DI MARIO PIAZZA
Credo sia capitato a tutti di fare cose pericolose.
Per quel che mi riguarda penso soprattutto alla pesca subacquea che ho praticato fino ai trent’anni, ma la possibilità di lasciarci le penne non aveva nulla a che vedere con le motivazioni che mi spingevano ad immergermi. Pensavo ai pesci che avrei potuto catturare e alle cose strane e meravigliose che avrei visto sui fondali marini e prendevo ogni precauzione per scongiurare un sempre possibile incidente.
Per questo considero chi fa cose estreme per assaporare il rischio della propria morte come un malato di mente o nella migliore delle ipotesi come un povero sfigato che della vita nulla ha capito e dalla vita nulla ha avuto che la rendesse degna di essere vissuta così com’è. Ci sono poi quelli che la propria vita la mettono in gioco per farci soldi offrendone lo spettacolo a un pubblico in cerca di emozioni malate, né più né meno che la riedizione in forma tragica della pornografia.

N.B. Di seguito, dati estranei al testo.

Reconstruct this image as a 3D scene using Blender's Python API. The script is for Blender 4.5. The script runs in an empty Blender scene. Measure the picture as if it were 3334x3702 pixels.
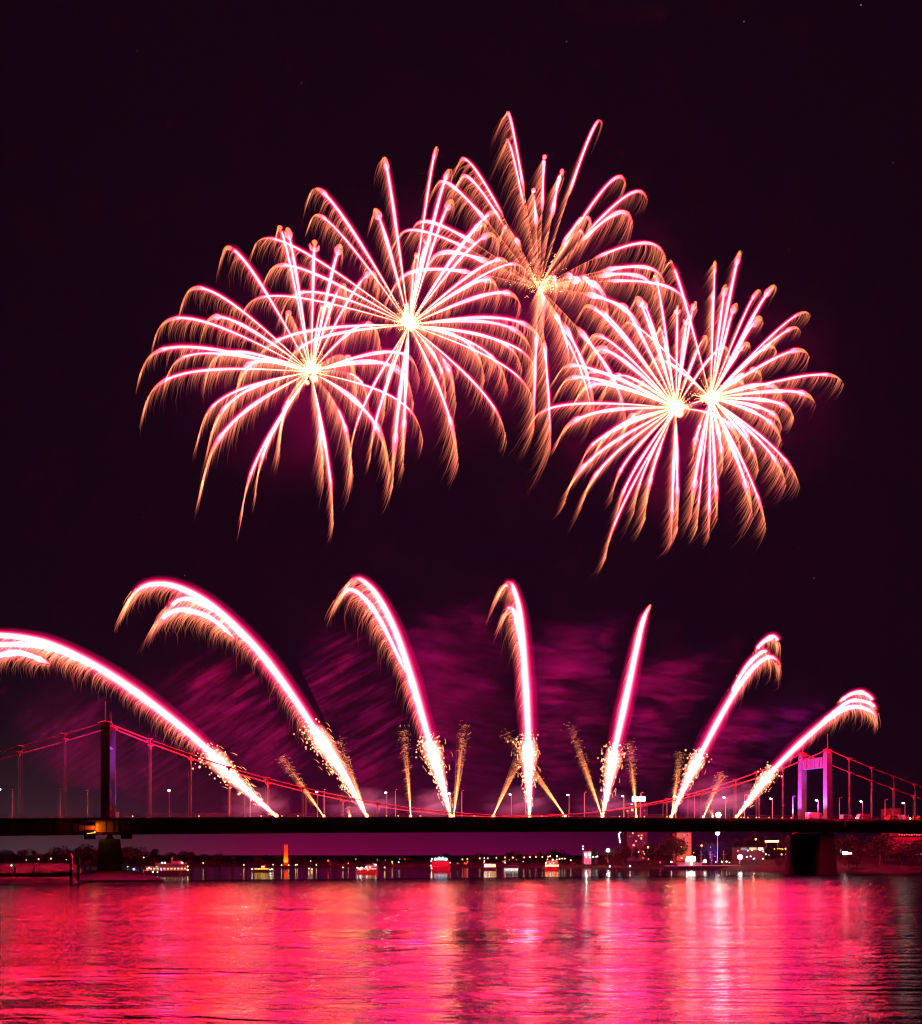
import bpy, math, random
import numpy as np
from mathutils import Vector

random.seed(7)
rng = np.random.default_rng(11)
S = bpy.context.scene
COL = S.collection
F, HY, HC, CX = 3575.0, 3085.0, 8.2, 1667.0        # focal length (photo px), horizon row, eye height, centre column

def P(px, py, D):
    return np.array([(px - CX) / F * D, D, HC + (HY - py) / F * D])

# ------------------------------------------------------------------ camera
cam = bpy.data.cameras.new('camera')
cam.sensor_fit = 'VERTICAL'; cam.sensor_height = 36; cam.sensor_width = 36
cam.lens = F / 3702 * 36
cam.shift_y = (HY - 1851) / 3702
cam.clip_start = 0.5; cam.clip_end = 6000
co = bpy.data.objects.new('camera', cam); COL.objects.link(co)
co.location = (0, 0, HC); co.rotation_euler = (math.radians(90), 0, 0)
S.camera = co

# ------------------------------------------------------------------ render
S.view_settings.view_transform = 'Standard'
S.view_settings.look = 'None'
S.view_settings.exposure = 0; S.view_settings.gamma = 1
cy = S.cycles
cy.max_bounces = 4; cy.diffuse_bounces = 0; cy.glossy_bounces = 2; cy.transmission_bounces = 1
cy.volume_bounces = 0; cy.transparent_max_bounces = 96
cy.caustics_reflective = False; cy.caustics_refractive = False
cy.sample_clamp_indirect = 4
cy.filter_width = 1.2
cy.use_denoising = True
cy.volume_step_rate = 3.0
cy.adaptive_threshold = .02
cy.volume_max_steps = 128

# ------------------------------------------------------------------ node helpers
def N(nt, typ, **kw):
    n = nt.nodes.new(typ)
    for k, v in kw.items():
        if k.startswith('i_'):
            n.inputs[k[2:].replace('_', ' ')].default_value = v
        else:
            setattr(n, k, v)
    return n

def link(nt, a, b): nt.links.new(a, b)

def mathn(nt, op, a, b=None, clamp=False):
    n = nt.nodes.new('ShaderNodeMath'); n.operation = op; n.use_clamp = clamp
    for i, v in enumerate((a, b)):
        if v is None: continue
        if isinstance(v, (int, float)): n.inputs[i].default_value = v
        else: nt.links.new(v, n.inputs[i])
    return n.outputs[0]

# ------------------------------------------------------------------ world: night sky, city glow low over the river
W = bpy.data.worlds.new('World'); S.world = W; W.use_nodes = True
nt = W.node_tree; nt.nodes.clear()
out = N(nt, 'ShaderNodeOutputWorld'); bg = N(nt, 'ShaderNodeBackground'); bg.inputs['Strength'].default_value = 1
tc = N(nt, 'ShaderNodeTexCoord'); sep = N(nt, 'ShaderNodeSeparateXYZ')
link(nt, tc.outputs['Generated'], sep.inputs[0])
ex, ey, ez = sep.outputs
el = mathn(nt, 'MAXIMUM', ez, 0.0)
az = mathn(nt, 'ARCTAN2', ex, ey)
def expo(v, scale): return mathn(nt, 'EXPONENT', mathn(nt, 'MULTIPLY', v, -1.0 / scale))
def gauss(v, c, w):
    a = mathn(nt, 'MULTIPLY', mathn(nt, 'SUBTRACT', v, c), 1.0 / w)
    return mathn(nt, 'EXPONENT', mathn(nt, 'MULTIPLY', mathn(nt, 'MULTIPLY', a, a), -1.0))
def tint(fac, col):
    m = N(nt, 'ShaderNodeVectorMath', operation='SCALE'); m.inputs[0].default_value = col
    link(nt, fac, m.inputs['Scale']); return m.outputs[0]
def addv(a, b):
    m = N(nt, 'ShaderNodeVectorMath', operation='ADD'); link(nt, a, m.inputs[0]); link(nt, b, m.inputs[1]); return m.outputs[0]
ns = N(nt, 'ShaderNodeTexNoise'); ns.inputs['Scale'].default_value = 5.0; ns.inputs['Detail'].default_value = 4
link(nt, tc.outputs['Generated'], ns.inputs['Vector'])
cloud = mathn(nt, 'ADD', mathn(nt, 'MULTIPLY', ns.outputs['Fac'], 1.0), 0.5)
base = N(nt, 'ShaderNodeCombineXYZ'); base.inputs[0].default_value = .0064; base.inputs[1].default_value = .0013; base.inputs[2].default_value = .0046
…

E fin qua siamo all’interno del libero arbitrio, possiamo pontificare contro certe scelte come sto facendo io oppure comprenderle e condividerle, o semplicemente sbattercene le balle.
Se però certe scelte possono comportare gravi danni o la morte di persone innocenti, che vengano fatte per problemi mentali o per denaro è la stessa cosa, stiamo parlando di potenziali assassini seriali e guardandone le gesta senza intervenire ci rendiamo loro complici.
E’ questo che dovremmo spiegare ai giovani mostri che abbiamo generato, e per il bene di tutti dovremmo augurare ai protagonisti di queste insensate bravate di schiantarsi tutti al primo tentativo possibilmente senza coinvolgere nessun altro.